January. Month 1. A new start. A fresh start. A time to be resolute with resolutions. But really, it seems to be nothing more than a farce. Perhaps simply an intricately-laid out ruse allowing gyms around the country a surge of profit at the beginning of each year.

Normally I'm a sucker for holidays and often get carried away - I love dressing in green, painting eggs, watching fireworks, carving pumpkins, cooking a turkey feast, and leaving cookies and milk out for Santa. But this year.... the new year was different. There was no renewed vigor, no energy boost. My new years started off a bit rocky and it just became so evident there is no reset button.... all we're left with is one continuous stream of time, making Jan 1 no different than any other day; it simply represents an accumulation of all the same residual problems and triumphs that existed on Dec 31. 

I admit I've fostered in myself a fully-grown cynic over this last stretch of time. And feeding that poor fool, among other things, is a developing frustration: I feel as though I've put forth quite the effort toward making healthier choices for my mind, body, and spirit, without seeing any permanent, positive effects. I am still a firm believer in changing for the better, and will continue to do so, but its difficult waiting for results.... waiting and waiting and waiting and waiting for something... anything.... to happen. On the other hand, I do truly recognize the need to learn to appreciate the here and now, because, really, all we have is now.

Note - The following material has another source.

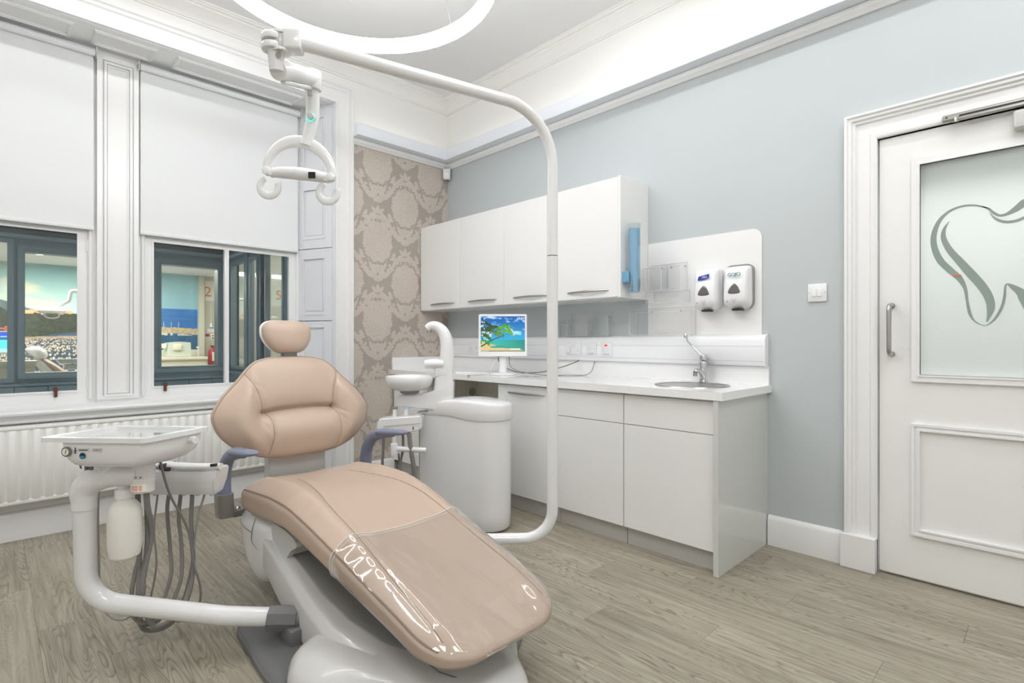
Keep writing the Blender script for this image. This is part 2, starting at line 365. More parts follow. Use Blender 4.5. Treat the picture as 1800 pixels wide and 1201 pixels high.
def mould_frame(bm, a0, b0, a1, b1, fn, t, out):
    """a raised two-step bead rectangle: out is the signed projection"""
    frame_bm(bm, a0, b0, a1, b1, 0.026, fn, t, t + out * 0.55)
    frame_bm(bm, a0 + .007, b0 + .007, a1 - .007, b1 - .007, 0.010, fn, t, t + out)
def cushion(bm, outline, c, front, back, fn, disp=None, nr=22, pw=2.6):
    """pillow from a closed outline of (u, w) about centre c; fn(u, w, t) maps, t>0 is the front"""
    n = len(outline); rings = []
    def ring(s, side):
        out = []
        for (u, w) in outline:
            uu, ww = c[0] + (u - c[0]) * s, c[1] + (w - c[1]) * s
            h = (1 - s ** pw) ** (1 / 2.2) if s < 1 else 0.0
            t = h * (front if side > 0 else -back)
            if side > 0 and disp: t += disp(uu, ww, s)
            out.append(bm.verts.new(fn(uu, ww, t)))
        return out
    S = [math.sin(k / nr * PI / 2) for k in range(nr + 1)]
    fr = [ring(s, 1) for s in S[1:]]; bk = [ring(s, -1) for s in S[1:-1]]
    c1 = bm.verts.new(fn(c[0], c[1], front + (disp(c[0], c[1], 0) if disp else 0))); c2 = bm.verts.new(fn(c[0], c[1], -back))
    for k in range(n):
        j = (k + 1) % n; bm.faces.new((c1, fr[0][k], fr[0][j])); bm.faces.new((c2, bk[0][j], bk[0][k]))
        for a, b in zip(fr, fr[1:]): bm.faces.new((a[k], b[k], b[j], a[j]))
        for a, b in zip(bk, bk[1:]): bm.faces.new((a[j], b[j], b[k], a[k]))
        bm.faces.new((fr[-1][k], bk[-1][k], bk[-1][j], fr[-1][j]))
def closed_spline(pts, sub=6):
    P = [Vector((p[0], p[1], 0)) for p in pts]; n = len(P); out = []
    for i in range(n):
        p0, p1, p2, p3 = P[i - 1], P[i], P[(i + 1) % n], P[(i + 2) % n]
        for k in range(sub):
            t = k / sub; v = 0.5 * ((2 * p1) + (p2 - p0) * t + (2 * p0 - 5 * p1 + 4 * p2 - p3) * t * t + (3 * p1 - p0 - 3 * p2 + p3) * t ** 3); out.append((v.x, v.y))
    return out
def seg_dist(px, py, pl):
    best = 1e9
    for (ax, ay), (bx, by) in zip(pl, pl[1:]):
        dx, dy = bx - ax, by - ay; t = max(0, min(1, ((px - ax) * dx + (py - ay) * dy) / (dx * dx + dy * dy))); best = min(best, math.hypot(px - ax - t * dx, py - ay - t * dy))
    return best
def text(body, size, loc, right, up, m, parent, ext=0.0004, name='lettering', align='CENTER', shear=0.0, label=None):
    cu = bpy.data.curves.new(name, 'FONT'); cu.body = body; cu.size = size; cu.extrude = ext; cu.align_x = align; cu.align_y = 'CENTER'; cu.shear = shear
    cu.resolution_u = 3
    cu.materials.append(m); o = bpy.data.objects.new(name, cu); C.objects.link(o)
    r = Vector(right).normalized(); u = Vector(up).normalized(); n = r.cross(u)
    mt = Matrix((r, u, n)).transposed().to_4x4(); mt.translation = Vector(loc) - (ORG[parent] if parent is not None else Vector())
    o.matrix_world = mt
    bpy.context.view_layer.update()
    me = bpy.data.meshes.new_from_object(o); o2 = bpy.data.objects.new(name, me); C.objects.link(o2); o2.matrix_world = mt; bpy.data.objects.remove(o); o = o2
    if parent is not None: o.parent = parent
    ORG[o] = Vector(loc)
    if label: o['label'] = label
    return o
def painted(name, p0, uv, vv, nu, nv, fn, m, parent=None, label=None):
    """a flat printed sheet: grid p0 + u*uv + v*vv whose face-corner paint comes from fn(U, V) -> sRGB 0..1"""
    p0 = Vector(p0); uv = Vector(uv); vv = Vector(vv)
    org = ORG[parent] if parent is not None else p0
    gu, gv = np.meshgrid(np.arange(nu + 1) / nu, np.arange(nv + 1) / nv)
    co = np.array(p0 - org)[None, None, :] + gu[..., None] * np.array(uv) + gv[..., None] * np.array(vv)
    i = np.arange(nu)[None, :] + (np.arange(nv) * (nu + 1))[:, None]
    faces = np.stack([i, i + 1, i + nu + 2, i + nu + 1], -1).reshape(-1, 4)
    me = bpy.data.meshes.new(name); me.vertices.add(co.size // 3); me.vertices.foreach_set('co', co.reshape(-1))
    me.loops.add(faces.size); me.loops.foreach_set('vertex_index', faces.reshape(-1).astype(np.int32))
    me.polygons.add(len(faces)); me.polygons.foreach_set('loop_start', (np.arange(len(faces)) * 4).astype(np.int32)); me.update(calc_edges=True)
    col = np.clip(fn(gu, gv), 0, 1); lin = np.where(col <= 0.04045, col / 12.92, ((col + 0.055) / 1.055) ** 2.4)
    at = me.color_attributes.new('paint', 'FLOAT_COLOR', 'POINT')
    at.data.foreach_set('color', np.concatenate([lin, np.ones(lin.shape[:2] + (1,))], -1).astype(np.float32).reshape(-1))
    me.materials.append(m); o = bpy.data.objects.new(name, me); C.objects.link(o)
    if parent is not None: o.parent = parent
    else: o.location = org
    ORG[o] = org
    if label: o['label'] = label
    return o
rng = np.random.RandomState(3)
LAT = rng.rand(256, 256)
def vnoise(x, y):
    xi = np.floor(x).astype(int); yi = np.floor(y).astype(int); fx = x - xi; fy = y - yi
    fx = fx * fx * (3 - 2 * fx); fy = fy * fy * (3 - 2 * fy); a = LAT[xi % 256, yi % 256]; b = LAT[(xi + 1) % 256, yi % 256]; c = LAT[xi % 256, (yi + 1) % 256]; d = LAT[(xi + 1) % 256, (yi + 1) % 256]
    return (a * (1 - fx) + b * fx) * (1 - fy) + (c * (1 - fx) + d * fx) * fy
def fbm(x, y, o=4):
    s = 0; a = .5; t = 0
    for k in range(o): s = s + a * vnoise(x * 2 ** k + 17 * k, y * 2 ** k + 31 * k); t += a; a *= .5
    return s / t
def sst(x, a, b): t = np.clip((x - a) / (b - a), 0, 1); return t * t * (3 - 2 * t)
# ================================================================ THE SETTING
XL, YB, H = -5.3, -5.9, 3.5      # left wall, rear wall, ceiling
def S(o, label):
    o['kind'] = 'structure'; o['label'] = label; return o

# floor: base slab and separate planks running towards the window wall
bm = B(); box(bm, (XL - .1, YB - .1, -.12), (.14, .34, -.004)); floor = S(struct('floor', bm, mat('floor_base', srgb(110, 100, 88), .6), flat=True), 'grey brown oak-look plank floor of the surgery')
PW, PL = 0.184, 1.22
bm = B(); box(bm, (0, 0, -.005), (PW - .0006, PL - .0007, 0), .0004, 1); bmesh.ops.translate(bm, verts=bm.verts, vec=-Vector((0, 0, 0)))
pme = bpy.data.meshes.new('plank'); bm.to_mesh(pme); bm.free(); pme.materials.append(M['floor'])
offs = [0, .44, .83, .2, .61, 1.02, .33, .75, .1, .52, .94]
nx = int(abs(XL) / PW) + 1
for i in range(nx):
    x0 = -PW * (i + 1) + .03
    if x0 < -5.0 + .0: continue
    y0 = .09 + offs[i % len(offs)] - PL
    if i == 0: pass
    while y0 > YB - PL:
        if y0 + PL > -5.4 and y0 < .07:
            o = bpy.data.objects.new('plank', pme); C.objects.link(o); o.parent = floor; o.location = Vector((x0, y0, 0)) - ORG[floor]
        y0 -= PL

bm = B(); box(bm, (XL - .1, YB - .1, H), (.14, .5, H + .1)); S(struct('ceiling', bm, M['ceiling'], flat=True), 'plain white ceiling of the surgery')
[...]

Pertinent to the above recognition is this lovely passage Shilpa shared with me a while ago. Upon first sight, I decided I would start implementing it into my daily mantra, but, to my own detriment, have not. Perhaps reading this passage every day will instill in me some much, much-needed perspective and patience. I hope it speaks to you with a similar impact:

For a long time it seemed to me that life was about to begin - real life. But there was always some obstacle in the way, something to be gotten through first, some unfinished business, time to still be served, a debt to be paid. Then life would begin. At last it dawned on me that these obstacles were my life.

This perspective has helped me to see that there is no way to happiness. Happiness is the way. So, treasure every moment you have. And treasure it more because you shared it with someone special, special enough to spend your time...and remember that time waits for no one.